4 Keys to Hiring Objectively

by Chris Young

A while back I stumbled upon this article, "7 'Non-Negotiables' to Prevent a Bad Hire."  The article lists seven Non-Negotiables that the discussed company requires when hiring candidates.  They include: respect, belief, loyalty, commitment, trust, courage, and gratitude.  

The author of the post notes that instead of hiring based on Non-Negotiables like technological skills, they look for emphasize these characteristics, which have proved to be successful in determining employee performance for their company.  The company identifies the characters in each candidate based on interview questions from multiple interviewers.  When I read that part of the article, it felt like a kick to the gut.  Relying on the traditional interview to identify such traits seems ridiculous, especially since there has been so much research on the bias that the traditional interview entails.  Using the traditional interviewing methods to identify those traits is impossible to do consistently.  

While the company is not using the right method to identify the candidates' traits, they are making Non-Negotiables a key component of hiring.  More importantly, they have tailored the Non-Negotiables in a way that will help define their company culture.

To use Non-Negotiables in the hiring process you must follow these keys:

Non-Negotiables should be tailored to the company.

When I researched the company associated with the article above, I sensed something special. It reminded me of Zappos in a way.  Zappos is an amazing company to buy shoes (I know from experience) and has become legendary for the culture they have, protect, and hire for.  I believe companies like Zappos and the company identified in the article have the ability to develop a special culture that becomes legendary and creates a reputation or "word-of-mouth buzz" that attracts more of the right people who truly hold similar beliefs.

The culture of a company must be carefully shaped and protected.  A company should not negotiate with regard to its culture. Companies must hire and retain those who fit and support the culture.  The company from the article is right on track when it comes to hiring those who fit the culture.

Only use a structured interview process but proceed with caution.

Research has clearly demonstrated that human beings are biased.  The interview process' primary "instrument" is the interviewer, a human being who is filtering the candidate's words, actions, appearance, demeanor, and skin color through their subconscious mind. A highly-structured interview process will improve the potential (over unstructured) that character traits may be identified.  The company in the article used multiple interviewers for a comparison on each of the traits.  However, even with multiple interviewers it is nearly impossible to remove bias and even more impossible to pick out people with great interview skills from those who actually have the skills or traits for the job.  This leads me to the next key to using Non-Negotiables when hiring.

Use personality assessments to measure traits.

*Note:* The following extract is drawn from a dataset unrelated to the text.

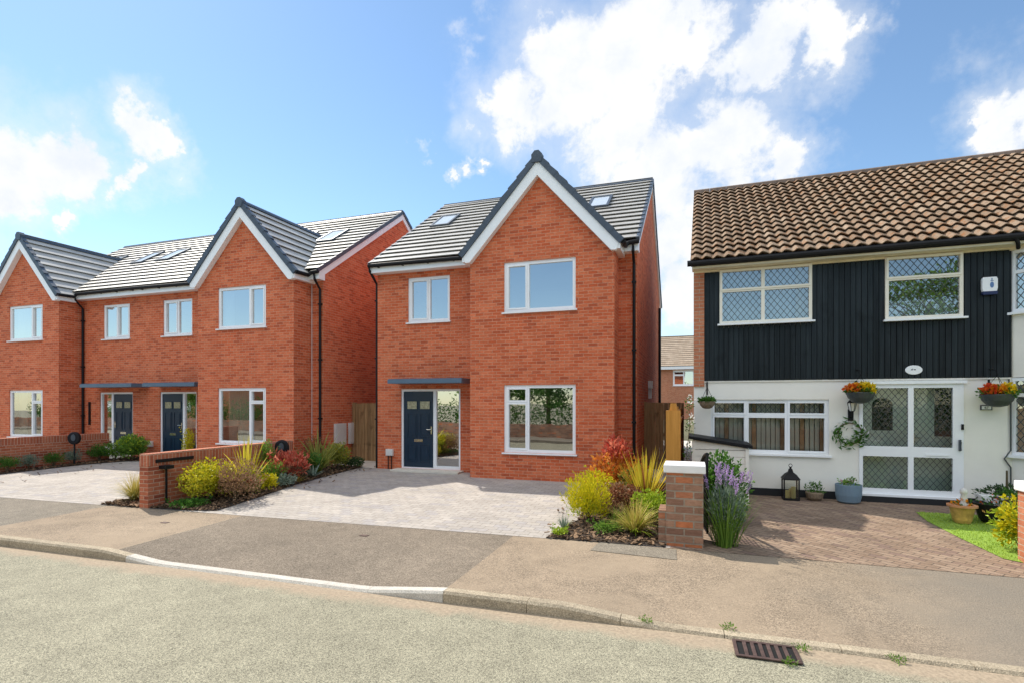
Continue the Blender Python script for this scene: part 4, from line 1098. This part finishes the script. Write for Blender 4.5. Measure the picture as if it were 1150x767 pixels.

A valid personality assessment should only account for 20% of the hiring decision, but it is a great tool to compare interviewer assessments to.  For example, I once had a client who interviewed a candidate multiple times over the phone prior to taking our personality assessment.  Once the candidate took the personality assessment, we were surprised to find that his personality traits didn't fit what the company was looking for at all.  We shared our concern with the client, but he insisted on flying the candidate in for a more formal interview.  After spending an entire day with the candidate, our client more than agreed that he wasn't fit for the position.  Fortunately, our client was able to prevent a bad hire, but most times employers hire based on a short one hour interview.  Our client thought the candidate was great after having several long phone conversations, but the personality assessment plus more time spent with the candidate proved he wasn't a good fit.

Use a hiring scorecard to make the hiring process objective.describe the image

The ultimate objective is to create a hiring process that is as objective as possible. Using a hiring scorecard ensures Non-Negotiables are effectively accounted for. A hiring scorecard forces the hiring process to be measurable, transparent and consistent.  We use a hiring scorecard that includes Non-Negotiables common to many types of positions, as well as the Non-Negotiables specific to a company and its' culture like specific character traits.  Our hiring scorecard determines how high or low risk a candidate is to hire.  You can download our hiring scorecard template here.

Non-Negotiables are a distinct part of the hiring process.  Sometimes they get overlooked because a candidate seems so great on other aspects you are willing to negotiate the Non-Negotiable.  This is the last thing you should do.  Follow the four keys listed above to ensure you account for all Non-Negotiables and hire in an objective way that consistently gets you people who fit the culture.